- _STATED GOAL_:
Going from the top of the data below, give again each line through the one containing "skirt('baseboard_right', pr_, 'X', WR", both ends kept.
***** DATASET CONTENT
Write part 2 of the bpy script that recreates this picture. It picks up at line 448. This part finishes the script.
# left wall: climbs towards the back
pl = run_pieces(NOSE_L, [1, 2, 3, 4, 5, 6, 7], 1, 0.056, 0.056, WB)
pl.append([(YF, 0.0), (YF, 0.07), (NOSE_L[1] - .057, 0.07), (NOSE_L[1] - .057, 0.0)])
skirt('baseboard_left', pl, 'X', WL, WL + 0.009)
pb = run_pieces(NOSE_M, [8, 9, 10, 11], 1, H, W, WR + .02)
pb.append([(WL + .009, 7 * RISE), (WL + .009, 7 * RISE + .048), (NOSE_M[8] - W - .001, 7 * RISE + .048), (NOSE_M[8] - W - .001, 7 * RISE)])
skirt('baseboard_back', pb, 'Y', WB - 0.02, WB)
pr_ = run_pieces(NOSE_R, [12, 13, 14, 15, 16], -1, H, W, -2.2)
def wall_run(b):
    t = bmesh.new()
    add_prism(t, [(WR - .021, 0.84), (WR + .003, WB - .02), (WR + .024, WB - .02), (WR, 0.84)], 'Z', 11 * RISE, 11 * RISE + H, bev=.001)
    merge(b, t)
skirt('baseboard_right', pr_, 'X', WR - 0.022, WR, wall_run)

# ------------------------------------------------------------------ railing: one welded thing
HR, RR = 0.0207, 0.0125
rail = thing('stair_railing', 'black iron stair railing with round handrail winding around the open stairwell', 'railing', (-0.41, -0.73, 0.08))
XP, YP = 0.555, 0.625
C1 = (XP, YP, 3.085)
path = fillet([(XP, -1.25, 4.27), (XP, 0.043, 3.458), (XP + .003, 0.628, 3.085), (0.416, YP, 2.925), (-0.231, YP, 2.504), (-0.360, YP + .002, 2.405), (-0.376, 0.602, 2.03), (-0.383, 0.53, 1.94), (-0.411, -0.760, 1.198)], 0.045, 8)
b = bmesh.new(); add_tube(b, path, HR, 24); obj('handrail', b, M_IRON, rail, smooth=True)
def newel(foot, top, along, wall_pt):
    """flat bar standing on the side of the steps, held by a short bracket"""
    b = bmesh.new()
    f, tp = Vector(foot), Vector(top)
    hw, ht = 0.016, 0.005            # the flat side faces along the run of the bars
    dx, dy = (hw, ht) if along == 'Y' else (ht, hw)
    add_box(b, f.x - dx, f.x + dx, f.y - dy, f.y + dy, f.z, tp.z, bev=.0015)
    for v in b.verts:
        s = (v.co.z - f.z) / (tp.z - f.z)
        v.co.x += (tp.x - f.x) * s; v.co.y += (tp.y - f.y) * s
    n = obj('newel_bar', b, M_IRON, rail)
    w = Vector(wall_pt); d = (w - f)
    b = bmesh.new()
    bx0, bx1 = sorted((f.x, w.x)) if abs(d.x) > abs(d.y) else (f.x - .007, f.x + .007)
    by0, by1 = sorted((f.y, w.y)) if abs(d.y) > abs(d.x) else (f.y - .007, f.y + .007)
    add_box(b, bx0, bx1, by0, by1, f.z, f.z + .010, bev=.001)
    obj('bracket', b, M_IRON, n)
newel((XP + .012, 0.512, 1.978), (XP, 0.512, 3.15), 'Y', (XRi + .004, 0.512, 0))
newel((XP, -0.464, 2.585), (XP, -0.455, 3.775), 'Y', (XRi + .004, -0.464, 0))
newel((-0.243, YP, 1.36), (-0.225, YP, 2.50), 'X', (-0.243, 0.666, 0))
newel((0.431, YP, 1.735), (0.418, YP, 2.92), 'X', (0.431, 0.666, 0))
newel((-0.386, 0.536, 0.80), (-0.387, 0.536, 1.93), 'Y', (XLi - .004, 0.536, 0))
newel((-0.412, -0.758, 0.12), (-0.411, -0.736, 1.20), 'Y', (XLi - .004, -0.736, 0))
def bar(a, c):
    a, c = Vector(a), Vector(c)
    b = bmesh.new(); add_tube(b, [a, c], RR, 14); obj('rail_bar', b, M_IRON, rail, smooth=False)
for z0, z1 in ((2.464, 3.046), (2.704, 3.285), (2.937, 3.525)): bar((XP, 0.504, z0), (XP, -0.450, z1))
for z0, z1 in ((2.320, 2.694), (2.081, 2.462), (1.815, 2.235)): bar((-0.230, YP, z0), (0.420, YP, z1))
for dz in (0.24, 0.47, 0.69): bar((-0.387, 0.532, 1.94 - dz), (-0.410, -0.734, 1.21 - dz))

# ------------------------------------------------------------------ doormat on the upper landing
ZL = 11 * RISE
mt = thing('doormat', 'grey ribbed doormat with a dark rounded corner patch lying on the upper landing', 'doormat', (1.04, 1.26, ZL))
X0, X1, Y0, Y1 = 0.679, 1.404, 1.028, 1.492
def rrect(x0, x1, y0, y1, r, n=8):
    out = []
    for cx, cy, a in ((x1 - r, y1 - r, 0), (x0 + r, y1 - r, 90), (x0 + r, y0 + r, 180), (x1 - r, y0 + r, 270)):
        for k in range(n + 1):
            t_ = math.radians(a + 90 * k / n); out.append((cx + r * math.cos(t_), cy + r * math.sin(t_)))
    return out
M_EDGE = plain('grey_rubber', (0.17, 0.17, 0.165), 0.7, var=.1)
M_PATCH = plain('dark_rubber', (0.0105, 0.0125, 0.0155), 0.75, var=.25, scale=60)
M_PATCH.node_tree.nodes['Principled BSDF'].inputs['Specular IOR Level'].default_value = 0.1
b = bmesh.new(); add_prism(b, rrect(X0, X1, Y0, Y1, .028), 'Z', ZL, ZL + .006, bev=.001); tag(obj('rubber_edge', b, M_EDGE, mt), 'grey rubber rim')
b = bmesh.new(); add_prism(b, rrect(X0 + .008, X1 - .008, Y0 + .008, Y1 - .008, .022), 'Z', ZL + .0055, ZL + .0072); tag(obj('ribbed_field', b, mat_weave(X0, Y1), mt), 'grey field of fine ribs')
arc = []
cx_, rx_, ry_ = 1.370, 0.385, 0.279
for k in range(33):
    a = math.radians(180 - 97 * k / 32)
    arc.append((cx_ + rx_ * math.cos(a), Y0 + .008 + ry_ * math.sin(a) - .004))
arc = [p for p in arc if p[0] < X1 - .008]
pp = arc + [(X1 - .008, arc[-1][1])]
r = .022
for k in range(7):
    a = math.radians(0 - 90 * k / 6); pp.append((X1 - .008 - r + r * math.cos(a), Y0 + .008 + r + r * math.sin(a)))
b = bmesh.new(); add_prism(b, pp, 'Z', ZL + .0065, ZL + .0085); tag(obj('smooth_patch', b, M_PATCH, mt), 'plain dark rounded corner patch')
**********
- _SOLUTION TO THE PROBLEM_:
Write part 2 of the bpy script that recreates this picture. It picks up at line 448. This part finishes the script.
# left wall: climbs towards the back
pl = run_pieces(NOSE_L, [1, 2, 3, 4, 5, 6, 7], 1, 0.056, 0.056, WB)
pl.append([(YF, 0.0), (YF, 0.07), (NOSE_L[1] - .057, 0.07), (NOSE_L[1] - .057, 0.0)])
skirt('baseboard_left', pl, 'X', WL, WL + 0.009)
pb = run_pieces(NOSE_M, [8, 9, 10, 11], 1, H, W, WR + .02)
pb.append([(WL + .009, 7 * RISE), (WL + .009, 7 * RISE + .048), (NOSE_M[8] - W - .001, 7 * RISE + .048), (NOSE_M[8] - W - .001, 7 * RISE)])
skirt('baseboard_back', pb, 'Y', WB - 0.02, WB)
pr_ = run_pieces(NOSE_R, [12, 13, 14, 15, 16], -1, H, W, -2.2)
def wall_run(b):
    t = bmesh.new()
    add_prism(t, [(WR - .021, 0.84), (WR + .003, WB - .02), (WR + .024, WB - .02), (WR, 0.84)], 'Z', 11 * RISE, 11 * RISE + H, bev=.001)
    merge(b, t)
skirt('baseboard_right', pr_, 'X', WR - 0.022, WR, wall_run)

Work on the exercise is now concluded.